Automation of Process Planning and Robot Motion Planning in Assembly Operations Considering Component Interference

• Published in: International journal of automation technology Vol. 19; no. 5; pp. 720 - 732
• Main Authors: Miyaji Daiki, Nakatsuji Hidenori, Nishida Isamu
• Format: Journal Article
• Language: English
• Published: Tokyo Fuji Technology Press Co. Ltd 01.09.2025
• Subjects: Automation; CAD; Case studies; Computer aided design; Demand; Design standards; Industrial robots; Inverse kinematics; Lead time; Manufacturing; Motion planning; Process planning; Product models; Robot dynamics; Robots; Young adults
• ISSN: 1881-7629; 1883-8022
• DOI: 10.20965/ijat.2025.p0720

Currently, the demand for high-mix, low-volume production is increasing in many manufacturing facilities, and hence, there is a growing demand to reduce the lead time for process planning. Traditionally, process planning for assembly operations is heavily reliant on the knowledge and experience of operators. However, due to the aging population and the declining number of young adults entering the manufacturing industry, labor shortages have become a major issue, which increases the demand for automated assembly process planning systems. To address this issue, this study proposes a system that automatically determines the assembly sequence and robot motion path.
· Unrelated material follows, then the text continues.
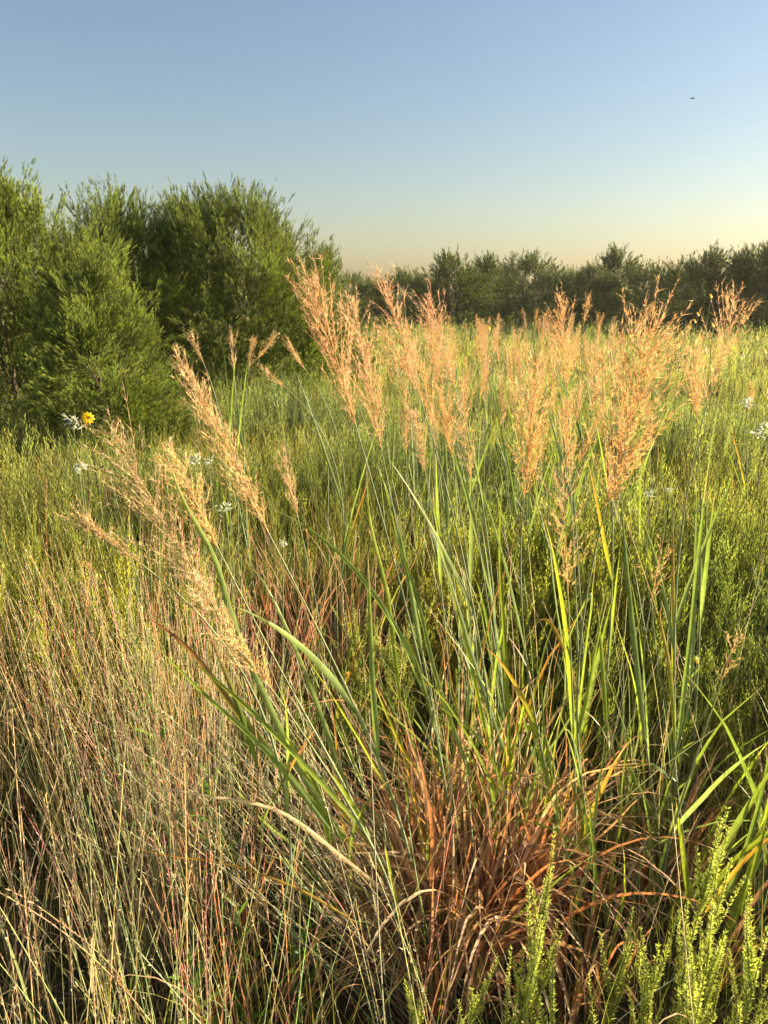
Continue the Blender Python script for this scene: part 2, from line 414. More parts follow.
# ---- smaller ones at the foot of the cedars and by the meadow edge
hero('O1', (232, 334), (234, 370), 3.4, 11, 'pale', 240, 3.5, 'small upright straw seed head at foot of the middle cedar', seed=25, leaves=2)
hero('O2', (253, 341), (249, 368), 3.5, 11, 'pale', 252, 3.6, 'tiny straw seed head between two others below the middle cedar', seed=26, leaves=2)
hero('O3', (277, 334), (256, 360), 3.5, 10, 'pale', 258, 3.6, 'small straw seed head tilting right below the middle cedar', seed=27, leaves=2)
hero('O4', (190, 331), (204, 364), 3.3, 9, 'pale', 230, 3.4, 'small straw seed head tilting left in the gap between cedars', seed=28, leaves=2)
hero('O5', (259, 366), (286, 388), 2.8, 12, 'pink', 340, 3.0, 'small seed head bowing left on an arching stem before the cedars', seed=29, leaves=2)
hero('O6', (287, 345), (306, 370), 2.8, 14, 'pink', 330, 2.9, 'small tufted seed head leaning against the big golden one', seed=30, leaves=2)
hero('P1', (653, 304), (636, 330), 4.5, 13, 'dense', 640, 4.6, 'small orange seed head tilting right against the dark far trees', seed=31, leaves=2)
hero('P2', (589, 296), (584, 324), 4.4, 9, 'dense', 590, 4.5, 'small slim orange seed head sticking up before the far trees', seed=32, leaves=2)
hero('P3', (752, 383), (749, 412), 4.3, 10, 'dense', 748, 4.4, 'small golden seed head alone in the green at right', seed=33, leaves=2)

# hand placed broad blades seen in the photo, each on the stalk that carries it
def hl(key, pts, Wm, kind, seed, label=None): px_leaf(S[key][0], S[key][1], pts, Wm, kind, seed, label=label)
hl('B3', [(345, 838, 1.4), (300, 770, 1.32), (240, 640, 1.25), (215, 560, 1.25), (183, 500, 1.25), (165, 450, 1.27)], .013, 'green', 1)
hl('A', [(346, 842, 1.38), (300, 790, 1.3), (240, 715, 1.25), (190, 650, 1.22), (140, 612, 1.22)], .016, 'maroon', 2, 'broad green blade with a purplish tip')
hl('B2', [(330, 830, 1.3), (270, 755, 1.2), (200, 690, 1.15), (150, 640, 1.15)], .010, 'green', 3)
hl('A', [(330, 845, 1.42), (318, 790, 1.35), (290, 745, 1.3), (262, 690, 1.3)], .014, 'bright', 4)
hl('C', [(360, 830, 1.55), (330, 740, 1.45), (300, 660, 1.4), (268, 590, 1.4), (245, 560, 1.42)], .011, 'green', 5)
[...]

Each component of the computer-aided design model in standard triangulated language format consisting of multiple parts was moved along each axis, and the interference with other components was evaluated to derive the connectivity relationships between the parts. By hierarchically structuring the components, the assembly sequence was determined. In addition, by computing the discrete movement positions of the assembly parts and considering interference with the product model, the robot motion path was computed and the motion program was generated automatically. A case study was conducted to validate the proposed system. In the case study, the generated motion program was used to compute the robot’s posture by applying inverse kinematics. In addition, assembly simulations were carried out and the results confirmed that the assembly operation could be executed. Furthermore, experiments were conducted using an industrial robot, and the results demonstrated that the assembly operations could be performed automatically without any interference between the parts.